I think the solution most people use is to just chain /die out of it until they reach a city for their rest of the time playing OHOL:  After farming carrots and wheat for the 1,000,000 time they are just done.  The more experienced you are, the less interested in the "hard" life you are.  Which ironically makes it worse as the early game is even more newbie dense.

Contrast this with the city life:  Most of the time, people are actually having fun.  People are setting up silly religions, making absurd traditions, doing mass smithing, etc and every life I've lived in a populated city has been fun and unique.

Right now, I think a lot of griefers and roleplayers do not mess with early civs for this reason.  They know even a stiff breeze can destroy a town full of newbies or even one with one person with experience.  And so this become even more monotonous and dull.

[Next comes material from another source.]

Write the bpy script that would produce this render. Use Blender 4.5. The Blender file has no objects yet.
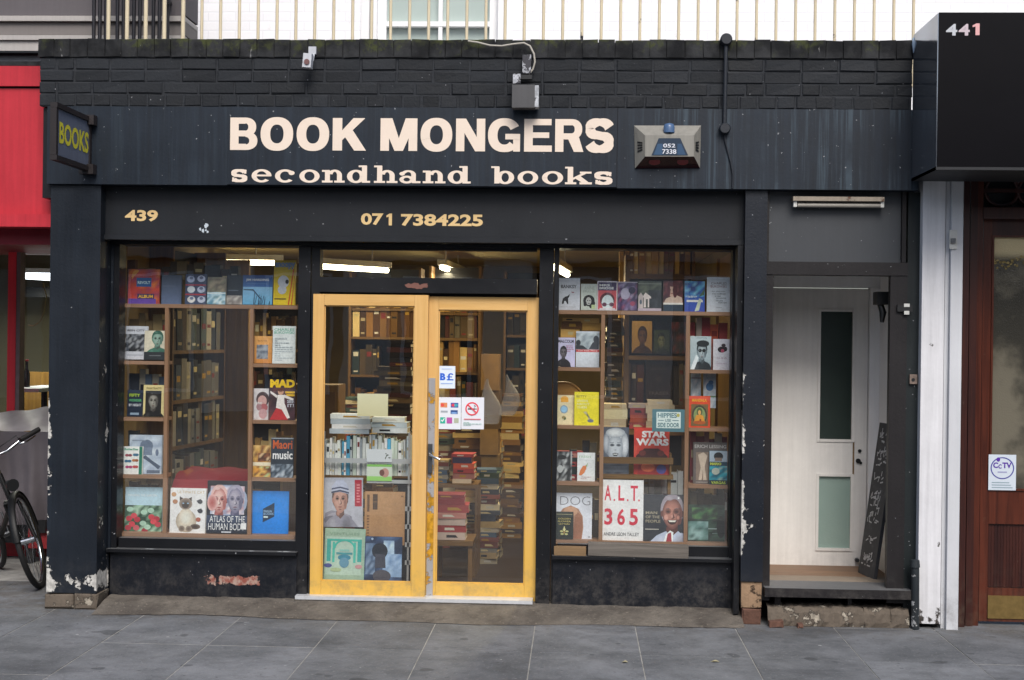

I think the solution is to have more finite resources on hand and somehow making predators not kill off all your newbie girls so easily.  Things like slightly more regeneration of food and branches, making hot coals not require kindling, maybe fire scares off animals etc.  This way, as your city grows, you are forced to go up the tech tree, but the pressure is not quite so absurd.  Or just making it not so easy for newbies to disrupt the wheat and carrot seed process.